Here is a view of the under side of the floor.

We learned from looking at the trusses inside our shed how to make a super sturdy roof. Just miter your ends to your desired angle. We like a 35 degree so we cut out 4 pairs of 2x2 boards with plenty of overhang. (The more overhang, the better. I think it gives the old-fashioned look) Then we cut out scraps of the plywood to the shape of the angle, then screwed in four screws. We did this on each side and they were strong enough to support Rusty climbing all over the roof .
He added 2x2's bracing supports to the bottom of the trusses as well. We screwed these boards to the truss then down onto the frame for stability. Make sure these boards are cut flush with the building as to not inhibit the roofing material when you get there. We also blocked in between the trusses on the bottom to eliminate any open space once the roof is added.

Rus blocked inbetween the trusses for added support with 2x2's. We stagger the blocking material to allow for screws to be drilled in from the sides.

We screwed a 2x4 in the center and framed out the rough opening for windows wth 2x2. We used whatever scrap material to separate the living quarters. Rusty then stapled on the hardward cloth.
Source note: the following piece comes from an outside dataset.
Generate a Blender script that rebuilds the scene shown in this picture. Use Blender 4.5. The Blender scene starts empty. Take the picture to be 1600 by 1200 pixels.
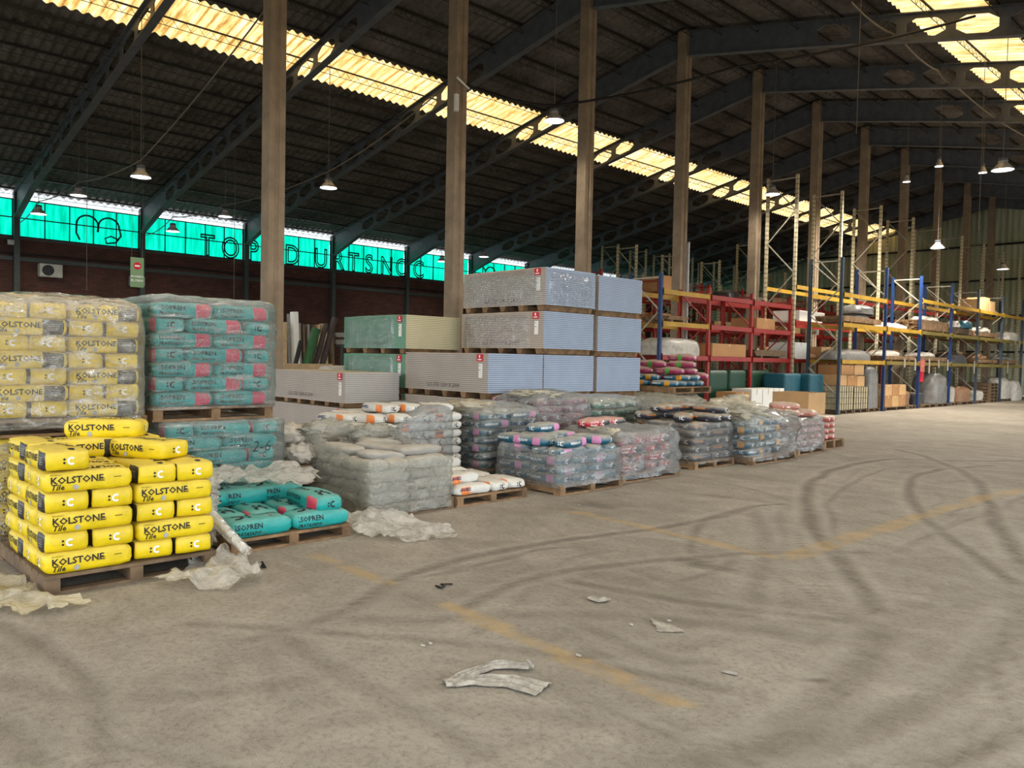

Now for the siding! We nailed on a 2x2 guide to assure the boards would all be even around the window opening. Then we screwed in our relcaimed barnwood siding :) LUV IT!! Using the same angle as the trusses, we mitered the boards to follow our roof line.

We screwed 2x2's that were 10 inches long to the face and rear of our building. We used two 3 inch screws in each one for strength. We added one more truss to the front and back and screwed those into the 10 inch boards. This will give an attractive overhang.


We scored some reclaimed corrugated roofing as well. I hate cutting metal so we cut just what we had to. We cut the length to fit then just overlapped it evenly. I like the length to be at least an inch past the wooden truss to prevent water from dripping on any exposed wood. We then screwed down one long sheet on the very top and folded it over both sides. Lasty, we go over the metal with silicone to seal any holes.
Here's a pic of the finished coop without the runs attached.


Chicken doors were added on the sides. Opening and closing the traps from the outside took a bit of creative thinking. Hubby came up with this idea which is idea which turned out to work great. We cut out a peice of barnwood that would allow the chickens to fit through comfortably (about 12" high by 7" wide) we attached the top back on with a hinge and attached an eye hook so that it could be pulled up and dropped back down. We attached some chain to the hook and cut a hole in the galvanized roof and installed a galvanized "romex connector" (electrical supply) so that the chain could be pulled through easily. We then just bent a nail on the wooden frame of the coop to hold the trap door open. We added a little landing underneath so the birdies could jump and down.

We put in little doors on the runs so the trios could have separate free-ranging time.

Here's a pic of the back of the coop and of the nesting boxes.

We assembled the barn doors and just affixed them with these horizontal boards and screwed them in. We attached them to the frame with hinges. The green cord coming from the coop is only temporary... it's hooked up to two heat lights for a little heat during these cold months.